I called this one Stone Soup after the folk tale in which some hungry travelers with an empty pot stopped in a village for the night. In the tale, the travelers filled the pot with water, dropped in a stone and set it over a fire. Soon a villager contributed some carrots to flavor the stone soup, then another contributed and so on until a delicious soup was enjoyed by all.

That is sort of the way this soup was built. We all contributed and helped make it based on what we could find in the kitchen, including some leftover black-eyed peas from our New Year dinner.

Stone Soup
2 Tbsp. olive oil
1 onion, chopped
2 carrots, chopped
2 stalks celery chopped
2 medium potatoes, peeled and diced
2 (15 oz.) cans chopped tomatoes
3 cups homemade vegetable stock
1/2 head cabbage, sliced
3 cups cooked black-eyed peas
Salt, pepper, basil and oregano to taste
Grated cheddar cheese

I started the soup by sauteing the onions, carrots, and celery in the olive oil, in a large soup pot. Then I added the potatoes. The next person came along and added the tomatoes and vegetable stock. Then the cabbage and peas were added.
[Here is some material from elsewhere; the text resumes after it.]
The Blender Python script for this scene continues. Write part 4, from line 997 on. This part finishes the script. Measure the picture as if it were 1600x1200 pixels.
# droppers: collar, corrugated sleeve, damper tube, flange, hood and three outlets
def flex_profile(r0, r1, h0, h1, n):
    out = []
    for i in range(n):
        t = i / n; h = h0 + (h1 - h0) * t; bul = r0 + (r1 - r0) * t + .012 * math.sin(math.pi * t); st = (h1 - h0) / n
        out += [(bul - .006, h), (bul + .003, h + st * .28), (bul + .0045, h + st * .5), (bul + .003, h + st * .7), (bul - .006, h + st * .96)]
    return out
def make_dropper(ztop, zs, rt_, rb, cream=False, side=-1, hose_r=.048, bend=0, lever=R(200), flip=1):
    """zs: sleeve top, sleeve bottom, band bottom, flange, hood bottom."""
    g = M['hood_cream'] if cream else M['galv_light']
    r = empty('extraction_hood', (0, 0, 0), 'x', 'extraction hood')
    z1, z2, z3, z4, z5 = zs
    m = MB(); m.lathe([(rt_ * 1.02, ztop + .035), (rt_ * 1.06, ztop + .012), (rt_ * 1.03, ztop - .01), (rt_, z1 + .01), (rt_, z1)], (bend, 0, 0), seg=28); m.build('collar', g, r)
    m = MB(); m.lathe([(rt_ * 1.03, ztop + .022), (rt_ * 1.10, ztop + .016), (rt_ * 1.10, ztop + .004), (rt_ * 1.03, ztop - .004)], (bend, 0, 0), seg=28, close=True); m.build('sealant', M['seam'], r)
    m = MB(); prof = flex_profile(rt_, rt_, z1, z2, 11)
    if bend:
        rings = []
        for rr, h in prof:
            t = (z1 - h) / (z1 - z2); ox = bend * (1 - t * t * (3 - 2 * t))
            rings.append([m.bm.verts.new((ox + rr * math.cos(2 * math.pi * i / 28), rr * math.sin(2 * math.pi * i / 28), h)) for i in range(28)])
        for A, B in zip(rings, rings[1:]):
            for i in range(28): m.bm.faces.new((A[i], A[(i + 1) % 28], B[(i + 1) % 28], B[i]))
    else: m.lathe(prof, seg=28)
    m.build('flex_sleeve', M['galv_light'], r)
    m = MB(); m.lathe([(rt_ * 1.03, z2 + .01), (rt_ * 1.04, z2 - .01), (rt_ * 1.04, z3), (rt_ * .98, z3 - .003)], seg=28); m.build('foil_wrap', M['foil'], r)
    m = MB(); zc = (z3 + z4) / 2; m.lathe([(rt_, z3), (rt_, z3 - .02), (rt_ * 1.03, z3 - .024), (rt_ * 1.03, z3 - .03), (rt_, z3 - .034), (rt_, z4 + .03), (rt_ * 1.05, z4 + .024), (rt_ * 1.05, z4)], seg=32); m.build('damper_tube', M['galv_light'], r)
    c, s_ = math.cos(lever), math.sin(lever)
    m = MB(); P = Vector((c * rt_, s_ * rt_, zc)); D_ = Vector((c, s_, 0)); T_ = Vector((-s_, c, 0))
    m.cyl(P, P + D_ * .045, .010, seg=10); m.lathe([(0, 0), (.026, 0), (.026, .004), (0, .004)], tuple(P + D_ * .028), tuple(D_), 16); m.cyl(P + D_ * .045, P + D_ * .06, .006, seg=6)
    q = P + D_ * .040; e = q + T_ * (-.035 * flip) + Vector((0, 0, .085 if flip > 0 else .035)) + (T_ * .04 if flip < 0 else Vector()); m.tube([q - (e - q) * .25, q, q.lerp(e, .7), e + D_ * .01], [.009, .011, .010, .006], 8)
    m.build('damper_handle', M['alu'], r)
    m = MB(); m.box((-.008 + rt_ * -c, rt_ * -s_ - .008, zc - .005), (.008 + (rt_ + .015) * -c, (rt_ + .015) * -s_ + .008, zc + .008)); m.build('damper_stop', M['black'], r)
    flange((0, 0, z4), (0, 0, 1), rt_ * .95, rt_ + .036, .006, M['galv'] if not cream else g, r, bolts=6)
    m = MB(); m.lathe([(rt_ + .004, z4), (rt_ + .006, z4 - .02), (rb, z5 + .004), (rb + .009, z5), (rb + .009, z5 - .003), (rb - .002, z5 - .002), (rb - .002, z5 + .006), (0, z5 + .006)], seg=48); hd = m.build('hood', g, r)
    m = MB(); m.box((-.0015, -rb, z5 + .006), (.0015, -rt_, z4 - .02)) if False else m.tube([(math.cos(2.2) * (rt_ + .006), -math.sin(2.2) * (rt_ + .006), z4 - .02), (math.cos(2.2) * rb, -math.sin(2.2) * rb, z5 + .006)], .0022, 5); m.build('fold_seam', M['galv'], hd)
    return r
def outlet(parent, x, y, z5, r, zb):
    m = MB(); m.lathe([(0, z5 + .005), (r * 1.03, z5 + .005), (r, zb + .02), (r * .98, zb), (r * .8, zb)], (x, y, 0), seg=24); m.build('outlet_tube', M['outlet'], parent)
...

Pritchard Parker added the seasonings.

We let the soup simmer for a while, then topped with grated cheddar cheese, and served with cornbread. Soy sauce and hot sauce were available.

Delicious, healthful, warming, and satisfying.

Thursday, January 1, 2015

Gentle Lentil Soup

WHEN MY HUSBAND CAME INTO THE KITCHEN and saw my very old and well loved Moosewood Cookbook open on the table, he smiled. He told me that he had stood in the bookstore browsing endless cookbooks with the intention of buying me one for Christmas. He was not inspired by any of them. He thought them too showy, overly stylized, and unoriginal. Pretty, beautiful even, but not anything really useful.

Indeed, I have a few of those glossy cookbooks in my collection and after my initial enjoyment of reading/looking at them, they have sat unused, taking up space on my bookshelves. In fact, I have been thinking for a while of culling many of my books. If you are interested in any of them, let me know.

Meanwhile, I have turned to my favorite cookbooks over and over throughout the years. The Moosewood Cookbook by Mollie Katzen is an unpretentious, old fashioned, classic and lovely vegetarian cookbook. Every recipe I have ever cooked (many, many) have been perfectly delicious. The book is printed on earthy paper, hand-letter and illustrated by the author--not a photograph in sight.

This lentil soup is not something you will zoom through the kitchen in less than 30 minutes to prepare. But if you really enjoy cooking, all the processes and aromas that go along with it, you will be rewarded with a surprisingly delicious, healthful, simple, and filling soup. Our resident 5-year-old gobbled it up!